#### Data segment
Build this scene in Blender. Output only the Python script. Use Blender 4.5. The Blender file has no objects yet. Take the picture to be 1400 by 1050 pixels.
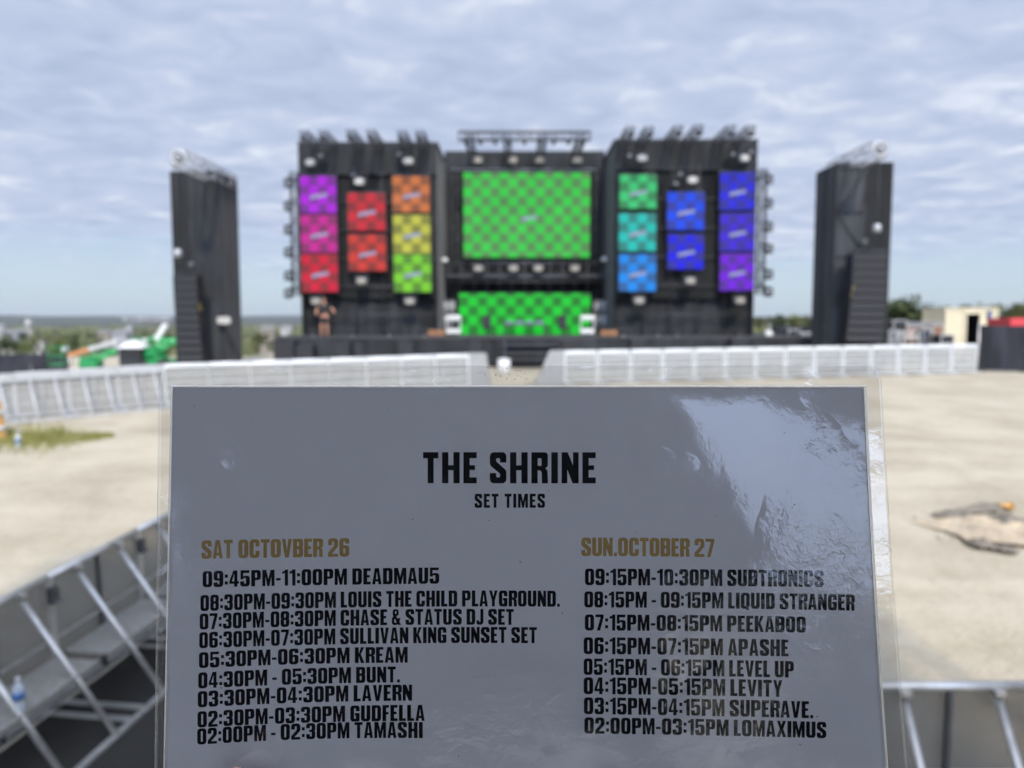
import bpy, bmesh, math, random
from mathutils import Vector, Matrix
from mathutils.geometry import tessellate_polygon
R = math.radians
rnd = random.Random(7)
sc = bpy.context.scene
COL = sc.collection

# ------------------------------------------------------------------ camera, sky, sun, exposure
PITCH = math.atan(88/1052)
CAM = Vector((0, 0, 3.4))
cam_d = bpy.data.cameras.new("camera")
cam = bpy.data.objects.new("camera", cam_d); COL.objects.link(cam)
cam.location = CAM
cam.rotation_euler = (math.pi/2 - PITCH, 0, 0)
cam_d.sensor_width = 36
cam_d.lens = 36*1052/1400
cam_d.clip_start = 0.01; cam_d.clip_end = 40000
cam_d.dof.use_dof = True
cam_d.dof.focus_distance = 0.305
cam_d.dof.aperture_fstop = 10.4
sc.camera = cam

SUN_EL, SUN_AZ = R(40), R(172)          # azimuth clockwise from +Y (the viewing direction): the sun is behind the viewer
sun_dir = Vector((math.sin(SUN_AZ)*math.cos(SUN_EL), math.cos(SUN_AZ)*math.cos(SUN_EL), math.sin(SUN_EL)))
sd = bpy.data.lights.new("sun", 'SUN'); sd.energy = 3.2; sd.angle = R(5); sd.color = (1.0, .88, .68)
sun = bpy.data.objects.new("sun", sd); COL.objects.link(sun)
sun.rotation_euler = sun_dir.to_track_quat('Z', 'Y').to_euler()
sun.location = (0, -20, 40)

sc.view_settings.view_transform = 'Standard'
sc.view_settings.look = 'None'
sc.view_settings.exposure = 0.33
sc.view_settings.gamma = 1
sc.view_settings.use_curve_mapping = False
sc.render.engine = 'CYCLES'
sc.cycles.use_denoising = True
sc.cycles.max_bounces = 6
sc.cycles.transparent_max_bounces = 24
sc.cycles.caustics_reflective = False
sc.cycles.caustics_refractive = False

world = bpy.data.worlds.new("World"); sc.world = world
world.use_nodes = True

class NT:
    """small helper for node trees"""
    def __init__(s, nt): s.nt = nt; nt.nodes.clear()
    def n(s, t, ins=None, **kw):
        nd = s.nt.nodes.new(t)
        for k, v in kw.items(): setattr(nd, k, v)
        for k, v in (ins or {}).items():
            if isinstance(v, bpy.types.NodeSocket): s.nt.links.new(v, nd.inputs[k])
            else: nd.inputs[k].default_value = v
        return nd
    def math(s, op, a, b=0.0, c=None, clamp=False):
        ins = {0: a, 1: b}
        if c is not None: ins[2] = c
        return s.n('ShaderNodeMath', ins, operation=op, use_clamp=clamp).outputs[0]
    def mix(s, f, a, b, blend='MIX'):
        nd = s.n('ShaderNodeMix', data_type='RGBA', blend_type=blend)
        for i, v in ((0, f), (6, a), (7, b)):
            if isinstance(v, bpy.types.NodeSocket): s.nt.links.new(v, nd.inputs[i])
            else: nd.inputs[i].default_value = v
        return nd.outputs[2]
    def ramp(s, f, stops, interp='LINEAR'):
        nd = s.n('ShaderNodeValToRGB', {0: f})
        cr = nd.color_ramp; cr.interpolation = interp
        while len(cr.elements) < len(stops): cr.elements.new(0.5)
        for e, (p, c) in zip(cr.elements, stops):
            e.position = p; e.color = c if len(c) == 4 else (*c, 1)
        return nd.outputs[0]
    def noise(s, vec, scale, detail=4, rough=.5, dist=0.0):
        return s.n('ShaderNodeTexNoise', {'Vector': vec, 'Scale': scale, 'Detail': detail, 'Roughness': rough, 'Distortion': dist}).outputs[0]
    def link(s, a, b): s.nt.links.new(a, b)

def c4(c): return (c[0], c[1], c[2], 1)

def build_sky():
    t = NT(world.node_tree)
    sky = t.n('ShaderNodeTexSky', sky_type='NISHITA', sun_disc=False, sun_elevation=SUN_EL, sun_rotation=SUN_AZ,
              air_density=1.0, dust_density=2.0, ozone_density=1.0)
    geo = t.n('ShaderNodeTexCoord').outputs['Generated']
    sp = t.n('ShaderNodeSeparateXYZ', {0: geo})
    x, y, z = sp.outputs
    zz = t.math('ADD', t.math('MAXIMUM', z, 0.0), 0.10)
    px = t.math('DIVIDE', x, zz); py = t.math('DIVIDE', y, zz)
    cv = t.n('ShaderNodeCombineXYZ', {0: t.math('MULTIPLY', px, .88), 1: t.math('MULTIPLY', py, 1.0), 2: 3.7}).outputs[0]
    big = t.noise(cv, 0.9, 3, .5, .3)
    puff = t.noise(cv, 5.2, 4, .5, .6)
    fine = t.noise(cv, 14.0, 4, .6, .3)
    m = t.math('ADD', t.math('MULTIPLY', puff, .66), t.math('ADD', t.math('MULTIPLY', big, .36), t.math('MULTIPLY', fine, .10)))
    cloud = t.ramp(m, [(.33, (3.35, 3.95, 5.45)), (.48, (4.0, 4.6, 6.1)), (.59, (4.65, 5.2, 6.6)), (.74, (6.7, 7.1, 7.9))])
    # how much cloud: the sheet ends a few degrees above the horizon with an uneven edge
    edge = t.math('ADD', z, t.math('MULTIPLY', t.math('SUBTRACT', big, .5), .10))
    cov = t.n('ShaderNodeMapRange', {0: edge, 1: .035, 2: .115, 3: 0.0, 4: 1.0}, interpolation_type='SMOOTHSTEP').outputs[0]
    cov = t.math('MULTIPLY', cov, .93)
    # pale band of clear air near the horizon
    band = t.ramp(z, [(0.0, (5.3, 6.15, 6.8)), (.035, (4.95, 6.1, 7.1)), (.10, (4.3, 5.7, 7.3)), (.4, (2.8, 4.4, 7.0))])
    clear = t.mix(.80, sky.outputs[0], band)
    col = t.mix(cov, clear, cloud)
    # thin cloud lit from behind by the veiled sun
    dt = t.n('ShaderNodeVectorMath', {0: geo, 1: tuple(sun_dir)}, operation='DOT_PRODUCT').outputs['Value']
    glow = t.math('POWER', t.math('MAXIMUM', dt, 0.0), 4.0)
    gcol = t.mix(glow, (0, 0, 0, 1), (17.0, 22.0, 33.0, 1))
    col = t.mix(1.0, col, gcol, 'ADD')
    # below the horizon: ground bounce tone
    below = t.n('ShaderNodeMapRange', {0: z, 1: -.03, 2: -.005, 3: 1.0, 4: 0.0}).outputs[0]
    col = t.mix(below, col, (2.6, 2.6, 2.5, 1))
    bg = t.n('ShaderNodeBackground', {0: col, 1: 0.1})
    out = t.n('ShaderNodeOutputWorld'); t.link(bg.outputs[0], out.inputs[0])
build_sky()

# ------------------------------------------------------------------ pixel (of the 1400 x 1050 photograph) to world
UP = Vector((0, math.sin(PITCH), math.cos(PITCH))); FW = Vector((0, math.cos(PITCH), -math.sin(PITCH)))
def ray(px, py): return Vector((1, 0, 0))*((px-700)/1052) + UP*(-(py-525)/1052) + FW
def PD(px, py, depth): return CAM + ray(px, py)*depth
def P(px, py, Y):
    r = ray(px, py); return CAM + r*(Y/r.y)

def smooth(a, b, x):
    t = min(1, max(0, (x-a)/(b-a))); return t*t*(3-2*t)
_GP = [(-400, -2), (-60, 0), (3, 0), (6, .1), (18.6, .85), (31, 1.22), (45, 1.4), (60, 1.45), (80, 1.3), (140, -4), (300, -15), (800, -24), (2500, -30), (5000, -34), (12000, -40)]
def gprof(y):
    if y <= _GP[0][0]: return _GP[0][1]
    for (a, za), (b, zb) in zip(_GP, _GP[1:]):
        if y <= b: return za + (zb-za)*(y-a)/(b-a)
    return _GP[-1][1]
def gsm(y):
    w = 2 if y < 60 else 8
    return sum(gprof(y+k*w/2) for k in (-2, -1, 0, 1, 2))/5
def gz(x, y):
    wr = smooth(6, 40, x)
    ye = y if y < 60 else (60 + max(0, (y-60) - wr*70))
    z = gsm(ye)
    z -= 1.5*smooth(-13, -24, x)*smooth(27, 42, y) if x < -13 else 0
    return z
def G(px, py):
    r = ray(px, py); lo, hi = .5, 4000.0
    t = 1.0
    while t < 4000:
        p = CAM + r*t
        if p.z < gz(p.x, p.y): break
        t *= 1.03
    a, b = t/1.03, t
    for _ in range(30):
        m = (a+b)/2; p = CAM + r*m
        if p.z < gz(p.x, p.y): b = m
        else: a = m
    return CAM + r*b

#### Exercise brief
Each line from the top of the material through the line containing "sc.camera = cam" should be reproduced exactly; please drop any images.

#### Final result
Build this scene in Blender. Output only the Python script. Use Blender 4.5. The Blender file has no objects yet. Take the picture to be 1400 by 1050 pixels.
import bpy, bmesh, math, random
from mathutils import Vector, Matrix
from mathutils.geometry import tessellate_polygon
R = math.radians
rnd = random.Random(7)
sc = bpy.context.scene
COL = sc.collection

# ------------------------------------------------------------------ camera, sky, sun, exposure
PITCH = math.atan(88/1052)
CAM = Vector((0, 0, 3.4))
cam_d = bpy.data.cameras.new("camera")
cam = bpy.data.objects.new("camera", cam_d); COL.objects.link(cam)
cam.location = CAM
cam.rotation_euler = (math.pi/2 - PITCH, 0, 0)
cam_d.sensor_width = 36
cam_d.lens = 36*1052/1400
cam_d.clip_start = 0.01; cam_d.clip_end = 40000
cam_d.dof.use_dof = True
cam_d.dof.focus_distance = 0.305
cam_d.dof.aperture_fstop = 10.4
sc.camera = cam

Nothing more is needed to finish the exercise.